Kisah
1
Dikisahkan,
bahwa suatu hari para sahabat sedang berkumpul di masjid. Lalu terciumlah bau
kentut diantara mereka, sehingga membuat para sahabat tidak tahan dengan bau
tersebut, salah seorang dari mereka berdiri dan berkata, “Barangsiapa yang
kentut, silakan bangun”. Hening, tak seorang pun berdiri.
Ketika
datang waktu Isya mereka berkata, “Orang yang kentut pasti akan berwudhu
setelah ini. Orang itulah yang kentut”.
Setelah
itu, para sahabat menoleh ke belakang untuk melihat siapa yang keluar. Masih
seperti tadi, tak seorang pun yang beranjak dari tempat duduknya, mungkin malu.
Lalu
Bilal bangun untuk mengumandangkan adzan. Kemudian Nabi Muhammad berkata:
“Tunggu dulu, aku belum batal, tapi aku hendak berwudhu lagi.”
Lalu
para sahabat pun ikut berwudhu dan tidak diketahui siapa yang kentut waktu itu.
Kisah
2
Usai
shalat ashar di masjid Quba, seorang sahabat mengundang Nabi beserta jamaah
untuk menikmati hidangan daging unta di rumahnya. Ketika sedang makan, ada
tercium aroma tidak sedap.
Rupanya
diantara yang hadir ada yang buang angin. Para sahabat saling menoleh. Wajah
Nabi sedikit berubah tanda tidak nyaman.
Maka
tatkala waktu shalat maghrib hampir masuk, sebelum bubar, Rasulullah berkata:
"Barangsiapa yang makan daging unta, hendaklah ia berwudhu!".
Mendengar
perintah Nabi tersebut maka seluruh jamaah mengambil air wudhu. Dan
terhindarlah aib orang yang buang angin tadi.
Subhanallah.
Sungguh, dalam diri Nabi terdapat teladan yang baik bagi kita semua.
Kisah
3
Kisah
tentang menjaga perasaan saudara seiman pun juga terjadi pada seorang ulama,
yaitu Syaikh Abdurrahman Hatim bin Alwan. Beliau merupakan salah satu ulama
besar di Khurasan pada zamannya. Dikenal dengan Hatim Al A’sham, yang artinya
Hatim si tuli.
Suatu
ketika ada seorang wanita yang datang menemui beliau. Namun, tanpa sengaja ia
kentut dengan suara yang cukup keras. Wanita itu salah tingkah, menahan malu.

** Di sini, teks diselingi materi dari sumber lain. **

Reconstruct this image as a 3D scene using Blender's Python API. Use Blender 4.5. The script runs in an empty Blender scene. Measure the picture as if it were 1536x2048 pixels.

Lalu syaikh ini pura-pura tuli, dan meminta si wanita mengulangi pertanyaannya.
Dengan
sikap sang syaikh, wanita itu pun merasa sedikit lega. Ia mengira sang syaikh
benar-benar tuli. Lalu mereka berbicara dengan saling meninggikan suara.
Wanita
itu hidup selama lima belas tahun setelah kejadian tersebut. Selama itu pula
Syaikh Hatim pura-pura tuli. Hingga wanita itu meninggal, ia tak pernah tahu
kepura-puraan beliau.
============
Ketiga
kisah di atas menceritakan bagaimana seharusnya seorang muslim menjaga
kehormatan saudaranya. Bukan malah menertawakannya atau menyebarkan aibnya.
Abu
Hurairah berkata, Nabi bersabda :
وَمَنْ
سَتَرَ مُسْلِماً سَتَرَهُ اللهُ فِي الدُّنْيَا وَالآخِرَةِ وَاللهُ فِي عَوْنِ الْعَبْدِ
مَا كاَنَ الْعَبْدُ فِي عَوْنِ أَخِيْهِ.
“...
siapa yang menutupi (aib) seorang muslim, Allah akan tutupi aibnya di dunia dan
akhirat. Allah selalu menolong hamba-Nya selama hamba-Nya menolong saudaranya.”